Rainy art pilgrimages aren't my torture of choice, but luckily the Adelphi is home to the alternative Fringe programme called the "aconvention", which is at least indoors. The Adelphi, like most of Liverpool, was built for giants. The central convention hall, like something from 1950s Helsinki, is ice-rink-proportioned, with boardrooms leading off it which would be ballrooms anywhere else. In one of them, a young man called Tom McCarthy sits back in his chair and zaps his audience with a talk on the "International Necronautical Society" and "death as a form of space exploration". He is good and obviously enjoying the synapses of his fertile imagination as they project him from Melville to Aeschylus to the Kipper Kids. But it is hard to keep up with Rilke's terrifying Duino angels as Trade Center artists and/or Trojan Horse terrorists, even if the rap is delivered with a welter of modestly questioning, upwardly rising terminals. "We're interested in non-places?", he asks likeably. "Airports, supermarkets, aeroplanes, places of transport and leisure, which are the opposite of their utopias?" At question time, I ask why he is saying "we" and "us" all the time, when art is a matter of individual experience: was it an audience alienation device? I am so shocked by the sound of my own voice that I don't listen when he answers, but a woman next to me nods vehemently as he speaks and, turning to me, explains that we are old, this is the new thing, collective expression, group art. She squeezes my hand in a "you'll get over it" way.

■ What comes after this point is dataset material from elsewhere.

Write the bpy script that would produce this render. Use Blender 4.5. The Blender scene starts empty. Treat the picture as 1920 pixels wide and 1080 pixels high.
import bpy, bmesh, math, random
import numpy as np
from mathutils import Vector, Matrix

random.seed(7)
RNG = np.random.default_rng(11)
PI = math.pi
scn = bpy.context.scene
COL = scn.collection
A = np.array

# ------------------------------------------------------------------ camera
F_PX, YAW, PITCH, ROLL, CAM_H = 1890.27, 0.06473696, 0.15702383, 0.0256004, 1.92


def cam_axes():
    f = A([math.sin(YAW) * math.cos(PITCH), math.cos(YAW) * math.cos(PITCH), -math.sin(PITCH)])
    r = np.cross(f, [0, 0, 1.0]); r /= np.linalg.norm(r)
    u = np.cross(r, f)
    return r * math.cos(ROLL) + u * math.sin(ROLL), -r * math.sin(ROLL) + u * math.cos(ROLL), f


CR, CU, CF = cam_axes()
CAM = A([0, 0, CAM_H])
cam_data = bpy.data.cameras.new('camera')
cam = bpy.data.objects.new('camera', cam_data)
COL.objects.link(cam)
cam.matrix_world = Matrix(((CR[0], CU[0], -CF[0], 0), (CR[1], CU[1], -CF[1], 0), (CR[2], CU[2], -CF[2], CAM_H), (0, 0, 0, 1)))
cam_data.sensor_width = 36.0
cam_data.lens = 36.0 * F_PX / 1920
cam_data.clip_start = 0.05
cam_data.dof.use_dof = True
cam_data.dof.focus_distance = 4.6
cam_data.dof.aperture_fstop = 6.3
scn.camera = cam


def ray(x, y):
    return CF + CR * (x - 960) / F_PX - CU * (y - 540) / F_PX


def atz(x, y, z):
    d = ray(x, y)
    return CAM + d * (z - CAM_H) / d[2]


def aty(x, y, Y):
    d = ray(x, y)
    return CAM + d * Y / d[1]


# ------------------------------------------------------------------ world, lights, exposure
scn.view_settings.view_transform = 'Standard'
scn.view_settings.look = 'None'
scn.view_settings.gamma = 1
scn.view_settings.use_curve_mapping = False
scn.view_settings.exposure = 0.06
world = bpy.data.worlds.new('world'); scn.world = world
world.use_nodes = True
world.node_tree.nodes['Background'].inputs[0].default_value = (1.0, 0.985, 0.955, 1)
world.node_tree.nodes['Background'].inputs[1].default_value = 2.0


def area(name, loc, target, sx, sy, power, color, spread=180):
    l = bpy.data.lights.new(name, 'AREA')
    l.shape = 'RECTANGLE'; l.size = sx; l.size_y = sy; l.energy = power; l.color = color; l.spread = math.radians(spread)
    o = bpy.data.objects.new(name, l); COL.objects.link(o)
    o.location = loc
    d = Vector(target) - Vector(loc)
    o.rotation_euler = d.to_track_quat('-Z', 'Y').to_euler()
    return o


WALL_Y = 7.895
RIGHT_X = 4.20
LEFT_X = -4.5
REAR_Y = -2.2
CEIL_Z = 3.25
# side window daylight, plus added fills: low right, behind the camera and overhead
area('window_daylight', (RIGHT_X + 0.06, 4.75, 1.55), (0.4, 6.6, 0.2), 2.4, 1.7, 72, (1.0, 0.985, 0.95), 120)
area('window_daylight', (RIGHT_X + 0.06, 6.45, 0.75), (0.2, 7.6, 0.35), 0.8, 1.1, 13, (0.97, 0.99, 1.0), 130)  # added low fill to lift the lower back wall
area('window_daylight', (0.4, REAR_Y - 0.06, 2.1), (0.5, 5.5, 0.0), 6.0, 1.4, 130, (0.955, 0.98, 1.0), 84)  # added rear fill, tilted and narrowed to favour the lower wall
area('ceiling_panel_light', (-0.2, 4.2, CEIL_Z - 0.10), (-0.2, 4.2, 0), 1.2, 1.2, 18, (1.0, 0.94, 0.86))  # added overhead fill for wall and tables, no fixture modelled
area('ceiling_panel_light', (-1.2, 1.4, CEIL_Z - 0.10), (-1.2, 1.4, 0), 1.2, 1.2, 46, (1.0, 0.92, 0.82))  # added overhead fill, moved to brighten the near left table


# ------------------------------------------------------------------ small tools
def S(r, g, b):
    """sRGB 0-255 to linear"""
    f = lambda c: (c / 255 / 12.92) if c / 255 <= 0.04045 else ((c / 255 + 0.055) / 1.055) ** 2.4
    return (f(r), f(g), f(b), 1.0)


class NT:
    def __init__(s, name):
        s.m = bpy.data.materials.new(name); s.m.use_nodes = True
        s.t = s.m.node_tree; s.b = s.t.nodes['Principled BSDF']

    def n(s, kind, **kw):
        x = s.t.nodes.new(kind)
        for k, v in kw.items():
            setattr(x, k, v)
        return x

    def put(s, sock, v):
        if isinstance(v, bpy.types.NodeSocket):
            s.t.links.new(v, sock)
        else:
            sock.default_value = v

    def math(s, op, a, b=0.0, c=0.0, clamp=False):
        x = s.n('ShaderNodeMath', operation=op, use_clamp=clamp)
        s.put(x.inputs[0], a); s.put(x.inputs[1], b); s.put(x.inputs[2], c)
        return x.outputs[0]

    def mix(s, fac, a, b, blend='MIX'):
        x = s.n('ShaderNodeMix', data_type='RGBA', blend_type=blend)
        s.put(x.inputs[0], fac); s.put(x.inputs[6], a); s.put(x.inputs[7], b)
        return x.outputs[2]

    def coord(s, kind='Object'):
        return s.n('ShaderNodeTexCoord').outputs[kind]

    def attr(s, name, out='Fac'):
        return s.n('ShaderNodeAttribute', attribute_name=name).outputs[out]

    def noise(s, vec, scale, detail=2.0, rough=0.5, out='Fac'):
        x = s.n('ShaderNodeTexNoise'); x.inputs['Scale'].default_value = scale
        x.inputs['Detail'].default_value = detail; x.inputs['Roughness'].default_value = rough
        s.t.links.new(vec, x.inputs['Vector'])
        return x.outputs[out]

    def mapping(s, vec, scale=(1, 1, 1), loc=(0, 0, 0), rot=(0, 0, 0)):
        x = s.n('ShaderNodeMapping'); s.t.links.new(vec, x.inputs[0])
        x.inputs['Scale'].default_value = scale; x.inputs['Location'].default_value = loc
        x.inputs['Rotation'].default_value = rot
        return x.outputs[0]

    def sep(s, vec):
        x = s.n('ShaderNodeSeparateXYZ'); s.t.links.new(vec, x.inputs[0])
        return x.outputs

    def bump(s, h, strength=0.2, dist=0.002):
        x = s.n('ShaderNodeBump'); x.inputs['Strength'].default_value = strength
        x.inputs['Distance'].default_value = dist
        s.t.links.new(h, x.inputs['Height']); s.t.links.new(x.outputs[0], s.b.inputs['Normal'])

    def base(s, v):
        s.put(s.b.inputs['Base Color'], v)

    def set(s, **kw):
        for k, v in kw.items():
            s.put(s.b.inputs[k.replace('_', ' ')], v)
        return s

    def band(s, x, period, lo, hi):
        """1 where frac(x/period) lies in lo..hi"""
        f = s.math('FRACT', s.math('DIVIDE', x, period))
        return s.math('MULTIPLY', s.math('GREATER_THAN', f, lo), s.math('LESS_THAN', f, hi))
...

Afterwards, McCarthy thanked me for my "question". What they were trying to do, he said, was use the metaphor of the avant-garde as a procedural structure, "a theatrical recreation, if you like". To my surprise, he says we have met before, when he was fifteen, at a dinner of his mother's. The two of them had driven me home afterwards and we'd run over a cat. I vaguely recalled the incident, but the future pilot of the International Necronautical Society remembered vividly how the poor animal had shot up into the air in the headlights.

The weekend was characterized by varieties of crossover, not to say chaos . . . and always the map with some streets not marked, the big show that has just closed, the hold-all to be held on to like a lifeline, occasional glimpses of my daughter, windswept with deadlines. I would like to have caught the Fashion Installation Unveiling, but it didn't matter because Confetti magazine was having a fashion show in the main hall and we were welcome to stand around and gawp as brides and grooms came and went on the catwalk. The suggestions for underwear more than made up for the exhibition of bespoke painted corsets by acclaimed contemporary artists. A performance by "The Order of the Golden Dolphin" at the aconvention might almost have been a presentation in the main hall. Two German girls in dolphin costumes intended to set up a global community of "Dolphins" within about three weeks, they said, and invited us all to join them at the Golden Dolphin Villa in the Dominican Republic.

Leaving the aconvention, I passed through the main hall again, where a reunion of the Royal Army Ordnance Corps was now in progress -big chaps with medals drinking sherry. I picked up a copy of their Gazette and read about "Remembrance Sunday", "Where are they now?", "The Visit by the Princess Royal", "Gallantry Medallists League". Items for sale included RAOC ties (polyester) £7, Officers Club Ties (silk) £13 and Guided Missile Company ties (polyester), only £3.

Was the 9/11 symposium the same thing as the William Burroughs seance? I remember a picture of the plume of smoke over Manhattan, visible from space, showing up on someone's laptop, Fabian Thomsett asking vainly: "How can I make my behaviour so that the war against terrorism doesn't happen?" Did I imagine him suggesting that the Bali bomb might be an American conspiracy to galvanize public opinion for the war? The art-versus-morality dichotomy was never so frightening.